WHAT THIS TASK INVOLVES:
The entries that follow should be written out exactly.

RAW RECORDS:
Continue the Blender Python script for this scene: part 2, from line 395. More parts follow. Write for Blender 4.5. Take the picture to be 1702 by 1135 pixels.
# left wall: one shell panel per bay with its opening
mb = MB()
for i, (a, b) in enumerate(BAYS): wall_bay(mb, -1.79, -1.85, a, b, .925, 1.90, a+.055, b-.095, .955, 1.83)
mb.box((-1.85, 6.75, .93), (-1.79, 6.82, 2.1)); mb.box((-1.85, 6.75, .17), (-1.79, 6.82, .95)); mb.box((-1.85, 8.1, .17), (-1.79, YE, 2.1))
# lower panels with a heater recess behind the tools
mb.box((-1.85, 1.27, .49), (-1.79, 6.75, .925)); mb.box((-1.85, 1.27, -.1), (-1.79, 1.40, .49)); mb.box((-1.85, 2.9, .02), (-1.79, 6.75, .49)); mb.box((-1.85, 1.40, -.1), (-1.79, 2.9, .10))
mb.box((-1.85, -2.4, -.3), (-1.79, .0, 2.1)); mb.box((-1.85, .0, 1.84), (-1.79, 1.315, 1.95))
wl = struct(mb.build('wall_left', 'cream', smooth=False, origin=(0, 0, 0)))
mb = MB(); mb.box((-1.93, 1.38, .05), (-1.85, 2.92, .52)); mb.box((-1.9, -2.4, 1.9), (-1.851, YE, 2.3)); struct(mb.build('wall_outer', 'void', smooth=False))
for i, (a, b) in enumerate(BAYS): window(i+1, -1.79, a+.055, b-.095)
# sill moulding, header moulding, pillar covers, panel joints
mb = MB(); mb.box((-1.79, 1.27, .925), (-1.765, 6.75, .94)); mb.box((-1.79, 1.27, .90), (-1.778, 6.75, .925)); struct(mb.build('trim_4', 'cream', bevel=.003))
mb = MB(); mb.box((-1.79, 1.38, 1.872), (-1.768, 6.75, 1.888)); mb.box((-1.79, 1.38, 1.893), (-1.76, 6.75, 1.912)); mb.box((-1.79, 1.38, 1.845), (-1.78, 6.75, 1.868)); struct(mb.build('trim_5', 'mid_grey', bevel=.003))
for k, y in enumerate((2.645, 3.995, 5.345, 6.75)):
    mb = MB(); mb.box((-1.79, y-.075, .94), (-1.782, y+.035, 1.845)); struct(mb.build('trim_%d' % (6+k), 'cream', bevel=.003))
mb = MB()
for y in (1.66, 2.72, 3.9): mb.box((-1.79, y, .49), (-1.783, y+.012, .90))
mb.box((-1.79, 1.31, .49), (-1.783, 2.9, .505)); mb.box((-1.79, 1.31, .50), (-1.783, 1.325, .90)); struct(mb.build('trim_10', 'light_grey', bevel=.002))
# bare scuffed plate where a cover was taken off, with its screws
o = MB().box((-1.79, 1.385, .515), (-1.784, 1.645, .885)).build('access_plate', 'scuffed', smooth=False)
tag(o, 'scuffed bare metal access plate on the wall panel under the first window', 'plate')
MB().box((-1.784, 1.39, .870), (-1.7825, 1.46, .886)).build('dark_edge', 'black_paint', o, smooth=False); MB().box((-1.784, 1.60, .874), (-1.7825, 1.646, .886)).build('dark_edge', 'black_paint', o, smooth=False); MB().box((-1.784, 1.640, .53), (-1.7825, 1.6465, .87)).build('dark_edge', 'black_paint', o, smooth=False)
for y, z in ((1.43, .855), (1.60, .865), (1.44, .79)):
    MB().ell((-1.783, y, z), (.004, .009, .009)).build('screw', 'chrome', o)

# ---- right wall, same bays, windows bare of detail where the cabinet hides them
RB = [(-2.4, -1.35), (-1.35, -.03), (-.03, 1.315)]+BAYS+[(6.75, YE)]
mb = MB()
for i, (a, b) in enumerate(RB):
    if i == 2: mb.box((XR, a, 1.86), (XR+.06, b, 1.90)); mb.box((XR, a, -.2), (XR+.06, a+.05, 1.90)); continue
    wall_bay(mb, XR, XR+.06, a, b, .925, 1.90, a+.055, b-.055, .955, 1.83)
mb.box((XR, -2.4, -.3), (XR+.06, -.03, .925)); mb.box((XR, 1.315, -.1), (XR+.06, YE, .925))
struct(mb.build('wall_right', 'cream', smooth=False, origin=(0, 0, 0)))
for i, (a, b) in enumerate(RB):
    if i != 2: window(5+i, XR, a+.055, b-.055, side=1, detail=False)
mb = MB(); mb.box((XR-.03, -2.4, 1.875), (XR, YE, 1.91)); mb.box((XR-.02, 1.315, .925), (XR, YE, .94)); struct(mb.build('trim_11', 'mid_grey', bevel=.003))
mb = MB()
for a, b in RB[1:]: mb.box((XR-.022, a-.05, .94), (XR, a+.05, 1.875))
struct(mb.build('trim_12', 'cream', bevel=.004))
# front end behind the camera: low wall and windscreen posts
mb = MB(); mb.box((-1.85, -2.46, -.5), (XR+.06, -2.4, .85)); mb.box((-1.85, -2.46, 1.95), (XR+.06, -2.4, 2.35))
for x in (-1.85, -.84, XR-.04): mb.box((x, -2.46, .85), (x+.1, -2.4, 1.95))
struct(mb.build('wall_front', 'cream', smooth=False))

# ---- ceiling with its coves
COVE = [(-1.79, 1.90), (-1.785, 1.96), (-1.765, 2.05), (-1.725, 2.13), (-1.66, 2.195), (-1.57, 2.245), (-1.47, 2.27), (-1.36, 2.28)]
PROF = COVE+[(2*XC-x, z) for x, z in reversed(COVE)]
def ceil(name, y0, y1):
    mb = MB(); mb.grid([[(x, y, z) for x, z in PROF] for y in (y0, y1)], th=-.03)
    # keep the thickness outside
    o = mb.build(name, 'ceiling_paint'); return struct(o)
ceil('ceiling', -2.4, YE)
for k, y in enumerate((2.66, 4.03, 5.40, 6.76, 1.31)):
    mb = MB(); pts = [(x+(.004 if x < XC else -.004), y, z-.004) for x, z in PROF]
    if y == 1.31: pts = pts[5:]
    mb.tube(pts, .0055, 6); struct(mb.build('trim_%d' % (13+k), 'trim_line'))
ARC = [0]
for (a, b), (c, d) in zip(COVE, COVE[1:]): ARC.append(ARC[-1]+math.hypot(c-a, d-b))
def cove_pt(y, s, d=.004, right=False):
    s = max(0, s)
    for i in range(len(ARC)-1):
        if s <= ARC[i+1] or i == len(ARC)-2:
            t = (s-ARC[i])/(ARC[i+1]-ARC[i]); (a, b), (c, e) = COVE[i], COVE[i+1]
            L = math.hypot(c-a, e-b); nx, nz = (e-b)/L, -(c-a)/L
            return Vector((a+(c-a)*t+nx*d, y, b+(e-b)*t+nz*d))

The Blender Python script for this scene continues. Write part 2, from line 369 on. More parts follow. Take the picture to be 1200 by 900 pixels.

EXERCISE OUTPUT:
Continue the Blender Python script for this scene: part 2, from line 395. More parts follow. Write for Blender 4.5. Take the picture to be 1702 by 1135 pixels.
# left wall: one shell panel per bay with its opening
mb = MB()
for i, (a, b) in enumerate(BAYS): wall_bay(mb, -1.79, -1.85, a, b, .925, 1.90, a+.055, b-.095, .955, 1.83)
mb.box((-1.85, 6.75, .93), (-1.79, 6.82, 2.1)); mb.box((-1.85, 6.75, .17), (-1.79, 6.82, .95)); mb.box((-1.85, 8.1, .17), (-1.79, YE, 2.1))
# lower panels with a heater recess behind the tools
mb.box((-1.85, 1.27, .49), (-1.79, 6.75, .925)); mb.box((-1.85, 1.27, -.1), (-1.79, 1.40, .49)); mb.box((-1.85, 2.9, .02), (-1.79, 6.75, .49)); mb.box((-1.85, 1.40, -.1), (-1.79, 2.9, .10))
mb.box((-1.85, -2.4, -.3), (-1.79, .0, 2.1)); mb.box((-1.85, .0, 1.84), (-1.79, 1.315, 1.95))
wl = struct(mb.build('wall_left', 'cream', smooth=False, origin=(0, 0, 0)))
mb = MB(); mb.box((-1.93, 1.38, .05), (-1.85, 2.92, .52)); mb.box((-1.9, -2.4, 1.9), (-1.851, YE, 2.3)); struct(mb.build('wall_outer', 'void', smooth=False))
for i, (a, b) in enumerate(BAYS): window(i+1, -1.79, a+.055, b-.095)
# sill moulding, header moulding, pillar covers, panel joints
mb = MB(); mb.box((-1.79, 1.27, .925), (-1.765, 6.75, .94)); mb.box((-1.79, 1.27, .90), (-1.778, 6.75, .925)); struct(mb.build('trim_4', 'cream', bevel=.003))
mb = MB(); mb.box((-1.79, 1.38, 1.872), (-1.768, 6.75, 1.888)); mb.box((-1.79, 1.38, 1.893), (-1.76, 6.75, 1.912)); mb.box((-1.79, 1.38, 1.845), (-1.78, 6.75, 1.868)); struct(mb.build('trim_5', 'mid_grey', bevel=.003))
for k, y in enumerate((2.645, 3.995, 5.345, 6.75)):
    mb = MB(); mb.box((-1.79, y-.075, .94), (-1.782, y+.035, 1.845)); struct(mb.build('trim_%d' % (6+k), 'cream', bevel=.003))
mb = MB()
for y in (1.66, 2.72, 3.9): mb.box((-1.79, y, .49), (-1.783, y+.012, .90))
mb.box((-1.79, 1.31, .49), (-1.783, 2.9, .505)); mb.box((-1.79, 1.31, .50), (-1.783, 1.325, .90)); struct(mb.build('trim_10', 'light_grey', bevel=.002))
# bare scuffed plate where a cover was taken off, with its screws
o = MB().box((-1.79, 1.385, .515), (-1.784, 1.645, .885)).build('access_plate', 'scuffed', smooth=False)
tag(o, 'scuffed bare metal access plate on the wall panel under the first window', 'plate')
MB().box((-1.784, 1.39, .870), (-1.7825, 1.46, .886)).build('dark_edge', 'black_paint', o, smooth=False); MB().box((-1.784, 1.60, .874), (-1.7825, 1.646, .886)).build('dark_edge', 'black_paint', o, smooth=False); MB().box((-1.784, 1.640, .53), (-1.7825, 1.6465, .87)).build('dark_edge', 'black_paint', o, smooth=False)
for y, z in ((1.43, .855), (1.60, .865), (1.44, .79)):
    MB().ell((-1.783, y, z), (.004, .009, .009)).build('screw', 'chrome', o)

# ---- right wall, same bays, windows bare of detail where the cabinet hides them
RB = [(-2.4, -1.35), (-1.35, -.03), (-.03, 1.315)]+BAYS+[(6.75, YE)]
mb = MB()
for i, (a, b) in enumerate(RB):
    if i == 2: mb.box((XR, a, 1.86), (XR+.06, b, 1.90)); mb.box((XR, a, -.2), (XR+.06, a+.05, 1.90)); continue
    wall_bay(mb, XR, XR+.06, a, b, .925, 1.90, a+.055, b-.055, .955, 1.83)
mb.box((XR, -2.4, -.3), (XR+.06, -.03, .925)); mb.box((XR, 1.315, -.1), (XR+.06, YE, .925))
struct(mb.build('wall_right', 'cream', smooth=False, origin=(0, 0, 0)))
for i, (a, b) in enumerate(RB):
    if i != 2: window(5+i, XR, a+.055, b-.055, side=1, detail=False)
mb = MB(); mb.box((XR-.03, -2.4, 1.875), (XR, YE, 1.91)); mb.box((XR-.02, 1.315, .925), (XR, YE, .94)); struct(mb.build('trim_11', 'mid_grey', bevel=.003))
mb = MB()
for a, b in RB[1:]: mb.box((XR-.022, a-.05, .94), (XR, a+.05, 1.875))
struct(mb.build('trim_12', 'cream', bevel=.004))
# front end behind the camera: low wall and windscreen posts
mb = MB(); mb.box((-1.85, -2.46, -.5), (XR+.06, -2.4, .85)); mb.box((-1.85, -2.46, 1.95), (XR+.06, -2.4, 2.35))
for x in (-1.85, -.84, XR-.04): mb.box((x, -2.46, .85), (x+.1, -2.4, 1.95))
struct(mb.build('wall_front', 'cream', smooth=False))

# ---- ceiling with its coves
COVE = [(-1.79, 1.90), (-1.785, 1.96), (-1.765, 2.05), (-1.725, 2.13), (-1.66, 2.195), (-1.57, 2.245), (-1.47, 2.27), (-1.36, 2.28)]
PROF = COVE+[(2*XC-x, z) for x, z in reversed(COVE)]
def ceil(name, y0, y1):
    mb = MB(); mb.grid([[(x, y, z) for x, z in PROF] for y in (y0, y1)], th=-.03)
    # keep the thickness outside
    o = mb.build(name, 'ceiling_paint'); return struct(o)
ceil('ceiling', -2.4, YE)
for k, y in enumerate((2.66, 4.03, 5.40, 6.76, 1.31)):
    mb = MB(); pts = [(x+(.004 if x < XC else -.004), y, z-.004) for x, z in PROF]
    if y == 1.31: pts = pts[5:]
    mb.tube(pts, .0055, 6); struct(mb.build('trim_%d' % (13+k), 'trim_line'))
ARC = [0]
for (a, b), (c, d) in zip(COVE, COVE[1:]): ARC.append(ARC[-1]+math.hypot(c-a, d-b))
def cove_pt(y, s, d=.004, right=False):
    s = max(0, s)
    for i in range(len(ARC)-1):
        if s <= ARC[i+1] or i == len(ARC)-2:
            t = (s-ARC[i])/(ARC[i+1]-ARC[i]); (a, b), (c, e) = COVE[i], COVE[i+1]
            L = math.hypot(c-a, e-b); nx, nz = (e-b)/L, -(c-a)/L
            return Vector((a+(c-a)*t+nx*d, y, b+(e-b)*t+nz*d))

The Blender Python script for this scene continues. Write part 2, from line 369 on. More parts follow. Take the picture to be 1200 by 900 pixels.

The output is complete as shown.